Question

The potential difference between the plates of a condenser of capacitance $0.5\mu F$ is $100\;volt$. It is connected to an uncharged condenser of capacity $0.2\mu F$ by a copper wire. The loss of energy in this process will be:
(A) $0\;J$
(B) $0.5 \times {10^{ - 3}}J$
(C) $0.7 \times {10^{ - 3}}J$
(D) ${10^{ - 3}}J$

Answer 1

Hint: Conducting materials have the capacity to store charge. The capacity of a conductor can be defined as the ratio of the charge on the conductor to an increase in potential. The presence of negative charges will reduce the positive potential and capacity of the material will increase. This is the principle of a capacitor.

Formula used:
$U = \dfrac{1}{2}CV$.

Complete step by step solution:
Work has to be done to store charges in a capacitor. This work done will store electrostatic potential in a capacitor.
The capacitance $C$ is the measure of the ability of a capacitor to store charge.
If $V$ is the potential difference across the capacitor and $C$ is the capacitance of the capacitor.
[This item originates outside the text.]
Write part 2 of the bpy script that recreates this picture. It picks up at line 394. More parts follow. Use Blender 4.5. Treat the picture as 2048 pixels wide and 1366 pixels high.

Then the energy stored in the capacitor can be written as,
$U = \dfrac{1}{2}CV$
The capacitance is given as
$C = 0.5\mu F$
The potential difference is given as
$V = 100V$
The initial energy stored can be written as,
${U_1} = \dfrac{1}{2}{C_1}{V_1} = \dfrac{1}{2}0.05 \times {10^{ - 6}} \times {\left( {100} \right)^2} = 2.5 \times {10^{ - 3}}J$
Another capacitor is connected to the same potential. Now the potential can be written as,
${V_c} = \dfrac{{{C_1}{V_1}}}{{{C_1} + {C_2}}}$
The capacitance of the second capacitor is given as ${C_2} = 0.2 \times {10^{ - 6}}F$
Substituting in the above equation,
$V = \dfrac{{\left( {0.5 \times {{10}^{ - 6}}} \right) \times 100}}{{\left( {0.5 \times {{10}^{ - 6}}} \right) \times \left( {0.2 \times {{10}^{ - 6}}} \right)}} = 71.43V$
The final energy can be written as,
${U_f} = \dfrac{1}{2}\left( {{C_1} + {C_2}} \right)V_C^2$
Substituting the values we get,
${U_f} = \dfrac{1}{2}\left( {0.5 + 0.2} \right) \times {10^{ - 6}} \times {\left( {71.43} \right)^2} = 1.8 \times {10^{ - 3}}J$
The energy loss through the wire can be written as the difference between the initial and final energies.
$U = {U_f} - {U_i}$
Substituting, we get
$U = \left( {2.5 - 1.8} \right) \times {10^{ - 3}} = 0.7 \times {10^{ - 3}}J$
The answer is: Option (C): $0.7 \times {10^{ - 3}}J$.

Note:
The capacitance is defined as the amount of charge required to increase the potential by one volt. Capacitors are used to store charges, to generate electromagnetic oscillations, to tune radio circuits, to reduce voltage fluctuations in power supply and to eliminate sparking in the ignition system of automobile engines.